Sözü edilen “olumlu etki” içinde, “iktidarın” yirmibir yıl boyunca “büyümede” de yer vermediği “yurttaş” yine yok! “Para politikası” olumlu etkilenecek de; bu sırada “açlıkla” sınanan dar gelirli yükü sırtlayacak, üç/beş maaş vererek korunan yandaşlar hiç oralı bile olmayacak! Yine kamunun mallarını savurganca kullanacak, yine ulusal paylaşımı yerle/ bir eden anlayışla kazançlar edinecek, yine “iktidara” yakın olan yüklenicilerin vergi yükleri azaltılacak!
***
Sanki yapılan tüm çalışmalar; çıkarılan yeni vergiler, yapılan zamlar/ düzenlemeler yurttaşın “daha iyi” yaşaması için değil de, üç/ beş kişinin mülklenmesi/ dar gelirlilerin “geçim sıkıntılarının” artması için…
Daha birkaç ay önce, seçim alanlarında konuşan politikacılar “daha iyi, daha rahat gereksinmelerinizi karşılayacağınız, daha güven duyacağınız” bir ülke sözünü vermediler mi? Seçmen, “kazanmamız durumunda bu zamları yapacağız, ekmeğinizden bu denli koparacağız, geçiminizi zorlaştıracağız” diye bir söz duydu mu hiç?
Herkes ekonomist olmak “para politikasından” anlamak zorunda değil! Ancak “emeğinin karşılığı” olan aylığını eline aldığında “ay boyunca”, kimseden destek alamadan “yetmesi” zorunlu!
***
Açıklamadaki tümce “2024 yılı ortasından itibaren yıllık enflasyon düşmeye başlayacak” diye bitiyordu! Denilen süreye daha bir yıl var! O zamana değin şu an “var olan tüm fiyatlar” dondurulsa bile, emekçinin/ emeklinin hangi zorluklar içinde olacağını düşünebiliyor musunuz? Yarı aç, yarı tok, yarı uyur, yarı gezer, yaşamdan kopuk bir yıl!

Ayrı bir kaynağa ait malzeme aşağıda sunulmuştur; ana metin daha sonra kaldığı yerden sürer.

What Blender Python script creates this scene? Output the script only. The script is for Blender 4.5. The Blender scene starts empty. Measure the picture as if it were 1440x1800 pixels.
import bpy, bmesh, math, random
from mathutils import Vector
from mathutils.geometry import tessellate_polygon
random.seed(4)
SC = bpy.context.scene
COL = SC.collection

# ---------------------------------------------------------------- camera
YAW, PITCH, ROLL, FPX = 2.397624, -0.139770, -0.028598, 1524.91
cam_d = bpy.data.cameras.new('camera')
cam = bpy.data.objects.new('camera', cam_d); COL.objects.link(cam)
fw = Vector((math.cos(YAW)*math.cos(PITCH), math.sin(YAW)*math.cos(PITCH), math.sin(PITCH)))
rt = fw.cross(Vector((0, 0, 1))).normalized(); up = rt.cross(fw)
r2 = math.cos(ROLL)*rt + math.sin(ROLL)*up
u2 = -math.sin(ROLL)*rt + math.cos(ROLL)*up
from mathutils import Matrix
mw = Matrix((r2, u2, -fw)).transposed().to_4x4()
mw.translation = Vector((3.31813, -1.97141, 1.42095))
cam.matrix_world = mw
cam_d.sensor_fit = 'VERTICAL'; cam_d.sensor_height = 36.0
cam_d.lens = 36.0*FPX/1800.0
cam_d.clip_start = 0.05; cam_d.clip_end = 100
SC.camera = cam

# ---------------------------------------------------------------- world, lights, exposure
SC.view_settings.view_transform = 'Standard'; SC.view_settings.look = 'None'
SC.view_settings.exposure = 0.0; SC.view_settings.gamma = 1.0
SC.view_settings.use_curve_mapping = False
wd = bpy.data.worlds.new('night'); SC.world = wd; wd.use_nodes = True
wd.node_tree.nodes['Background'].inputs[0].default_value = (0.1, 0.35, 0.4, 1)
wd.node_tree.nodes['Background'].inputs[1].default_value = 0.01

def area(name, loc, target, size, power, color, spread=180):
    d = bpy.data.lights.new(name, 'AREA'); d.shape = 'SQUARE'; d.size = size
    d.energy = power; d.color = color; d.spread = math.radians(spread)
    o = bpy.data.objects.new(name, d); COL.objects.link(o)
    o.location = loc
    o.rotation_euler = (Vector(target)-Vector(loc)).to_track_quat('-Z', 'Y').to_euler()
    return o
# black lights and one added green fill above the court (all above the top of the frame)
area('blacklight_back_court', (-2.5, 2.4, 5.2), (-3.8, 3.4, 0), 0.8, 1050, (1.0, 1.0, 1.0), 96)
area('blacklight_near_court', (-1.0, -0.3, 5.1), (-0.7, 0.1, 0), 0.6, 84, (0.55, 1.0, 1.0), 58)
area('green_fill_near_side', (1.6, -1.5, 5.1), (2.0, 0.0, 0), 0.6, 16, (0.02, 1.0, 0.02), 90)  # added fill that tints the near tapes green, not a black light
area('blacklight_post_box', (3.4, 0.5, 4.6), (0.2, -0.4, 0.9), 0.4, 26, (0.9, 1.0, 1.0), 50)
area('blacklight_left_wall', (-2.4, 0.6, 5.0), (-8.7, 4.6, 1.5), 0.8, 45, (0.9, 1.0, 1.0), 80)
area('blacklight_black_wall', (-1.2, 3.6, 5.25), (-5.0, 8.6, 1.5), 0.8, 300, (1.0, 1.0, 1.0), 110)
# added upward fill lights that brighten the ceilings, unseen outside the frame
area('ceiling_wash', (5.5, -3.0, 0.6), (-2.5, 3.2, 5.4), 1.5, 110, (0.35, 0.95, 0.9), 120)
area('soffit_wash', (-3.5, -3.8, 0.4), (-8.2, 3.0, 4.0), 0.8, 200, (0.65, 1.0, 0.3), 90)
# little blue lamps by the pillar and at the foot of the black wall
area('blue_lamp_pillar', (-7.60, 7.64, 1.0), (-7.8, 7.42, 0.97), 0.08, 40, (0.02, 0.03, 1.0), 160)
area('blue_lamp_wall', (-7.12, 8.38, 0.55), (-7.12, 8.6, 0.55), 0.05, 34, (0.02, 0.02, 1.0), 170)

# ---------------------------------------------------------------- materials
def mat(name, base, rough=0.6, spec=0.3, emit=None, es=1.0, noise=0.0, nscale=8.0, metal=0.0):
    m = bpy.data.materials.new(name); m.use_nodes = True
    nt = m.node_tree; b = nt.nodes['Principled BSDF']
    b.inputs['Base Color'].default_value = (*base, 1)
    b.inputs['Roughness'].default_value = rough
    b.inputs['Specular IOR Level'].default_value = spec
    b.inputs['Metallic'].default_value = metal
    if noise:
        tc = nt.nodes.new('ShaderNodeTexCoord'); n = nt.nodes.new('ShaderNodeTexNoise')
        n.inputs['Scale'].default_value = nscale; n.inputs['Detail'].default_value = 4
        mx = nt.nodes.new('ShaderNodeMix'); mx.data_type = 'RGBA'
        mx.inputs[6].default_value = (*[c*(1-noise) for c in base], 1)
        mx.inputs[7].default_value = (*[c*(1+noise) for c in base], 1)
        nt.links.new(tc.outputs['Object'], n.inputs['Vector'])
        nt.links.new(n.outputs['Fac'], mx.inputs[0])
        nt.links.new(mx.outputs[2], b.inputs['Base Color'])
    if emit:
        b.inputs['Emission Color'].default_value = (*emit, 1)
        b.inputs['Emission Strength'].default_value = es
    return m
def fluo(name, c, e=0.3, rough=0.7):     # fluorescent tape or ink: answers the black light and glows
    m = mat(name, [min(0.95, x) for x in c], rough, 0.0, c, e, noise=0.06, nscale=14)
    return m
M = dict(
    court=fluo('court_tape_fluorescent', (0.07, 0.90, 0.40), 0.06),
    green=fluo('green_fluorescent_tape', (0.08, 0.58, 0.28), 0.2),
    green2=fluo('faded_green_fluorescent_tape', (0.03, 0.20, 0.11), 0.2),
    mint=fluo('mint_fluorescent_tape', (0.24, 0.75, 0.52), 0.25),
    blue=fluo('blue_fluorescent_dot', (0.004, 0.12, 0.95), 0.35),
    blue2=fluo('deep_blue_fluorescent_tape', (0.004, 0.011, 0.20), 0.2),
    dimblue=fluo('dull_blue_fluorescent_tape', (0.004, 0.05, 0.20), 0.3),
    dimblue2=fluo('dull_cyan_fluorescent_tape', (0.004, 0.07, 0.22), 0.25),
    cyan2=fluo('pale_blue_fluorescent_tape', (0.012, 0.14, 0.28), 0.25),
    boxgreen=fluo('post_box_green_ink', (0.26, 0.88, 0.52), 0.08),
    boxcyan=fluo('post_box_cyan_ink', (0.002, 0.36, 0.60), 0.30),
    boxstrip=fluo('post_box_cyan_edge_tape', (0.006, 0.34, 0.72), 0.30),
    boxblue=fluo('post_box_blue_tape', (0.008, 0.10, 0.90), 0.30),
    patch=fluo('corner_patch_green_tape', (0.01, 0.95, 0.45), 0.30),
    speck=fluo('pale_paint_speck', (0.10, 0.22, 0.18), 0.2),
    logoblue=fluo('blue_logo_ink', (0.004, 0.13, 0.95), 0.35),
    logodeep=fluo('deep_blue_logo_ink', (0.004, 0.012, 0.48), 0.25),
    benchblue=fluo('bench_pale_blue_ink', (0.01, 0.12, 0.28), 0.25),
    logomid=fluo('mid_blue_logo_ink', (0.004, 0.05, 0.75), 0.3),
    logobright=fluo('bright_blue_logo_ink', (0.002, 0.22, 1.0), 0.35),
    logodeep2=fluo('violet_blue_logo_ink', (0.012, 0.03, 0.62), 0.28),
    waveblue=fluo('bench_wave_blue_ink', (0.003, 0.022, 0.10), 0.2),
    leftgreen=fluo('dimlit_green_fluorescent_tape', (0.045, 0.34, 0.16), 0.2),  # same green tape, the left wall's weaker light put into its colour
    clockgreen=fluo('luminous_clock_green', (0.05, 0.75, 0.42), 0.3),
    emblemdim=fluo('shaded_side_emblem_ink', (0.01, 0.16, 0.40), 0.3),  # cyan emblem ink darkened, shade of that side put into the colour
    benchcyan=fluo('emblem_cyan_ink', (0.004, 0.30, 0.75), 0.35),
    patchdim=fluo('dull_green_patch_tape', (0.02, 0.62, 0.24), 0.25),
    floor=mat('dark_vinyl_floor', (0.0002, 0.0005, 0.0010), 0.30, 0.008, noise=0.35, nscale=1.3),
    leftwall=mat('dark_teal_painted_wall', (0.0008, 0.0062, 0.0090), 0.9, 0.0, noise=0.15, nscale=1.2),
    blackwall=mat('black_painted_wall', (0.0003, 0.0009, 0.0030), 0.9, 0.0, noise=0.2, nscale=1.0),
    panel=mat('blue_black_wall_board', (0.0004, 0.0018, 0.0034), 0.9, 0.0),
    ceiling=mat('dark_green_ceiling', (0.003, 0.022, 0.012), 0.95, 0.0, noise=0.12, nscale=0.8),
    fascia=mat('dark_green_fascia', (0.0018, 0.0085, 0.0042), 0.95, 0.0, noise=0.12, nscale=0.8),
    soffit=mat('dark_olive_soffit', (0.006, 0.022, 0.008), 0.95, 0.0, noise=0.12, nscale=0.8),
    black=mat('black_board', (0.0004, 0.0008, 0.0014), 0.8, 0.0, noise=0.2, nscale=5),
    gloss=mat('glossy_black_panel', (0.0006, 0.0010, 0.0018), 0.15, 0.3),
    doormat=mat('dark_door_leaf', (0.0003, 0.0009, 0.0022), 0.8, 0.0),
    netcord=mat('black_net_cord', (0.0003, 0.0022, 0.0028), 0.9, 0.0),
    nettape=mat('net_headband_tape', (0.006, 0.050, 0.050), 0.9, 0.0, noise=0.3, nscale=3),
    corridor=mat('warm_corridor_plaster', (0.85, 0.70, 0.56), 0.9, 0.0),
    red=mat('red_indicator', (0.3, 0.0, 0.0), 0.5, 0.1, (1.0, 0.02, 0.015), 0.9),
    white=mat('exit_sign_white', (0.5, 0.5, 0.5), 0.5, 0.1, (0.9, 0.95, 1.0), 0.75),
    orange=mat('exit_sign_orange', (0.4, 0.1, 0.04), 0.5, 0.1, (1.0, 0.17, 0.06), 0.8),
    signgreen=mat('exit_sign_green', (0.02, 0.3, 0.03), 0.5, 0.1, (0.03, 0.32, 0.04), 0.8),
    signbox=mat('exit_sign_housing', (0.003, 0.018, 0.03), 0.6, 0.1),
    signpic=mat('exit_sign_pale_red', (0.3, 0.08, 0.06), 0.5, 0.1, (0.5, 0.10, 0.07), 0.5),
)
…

Bir ki ay sonra, kış aylarının başlamasıyla birlikte elektrikte, doğalgazda, akaryakıt, diğer temel ürünlerde gelmesi olası zamlar aklımıza geldiğinde; “Para politikası duruşunun olumlu etkisiyle 2024 yılı ortasından itibaren yıllık enflasyon düşmeye başlayacak” açıklamasına sevinelim mi, düşünelim mi, yoksa üzülelim mi? Haydi başlayalım…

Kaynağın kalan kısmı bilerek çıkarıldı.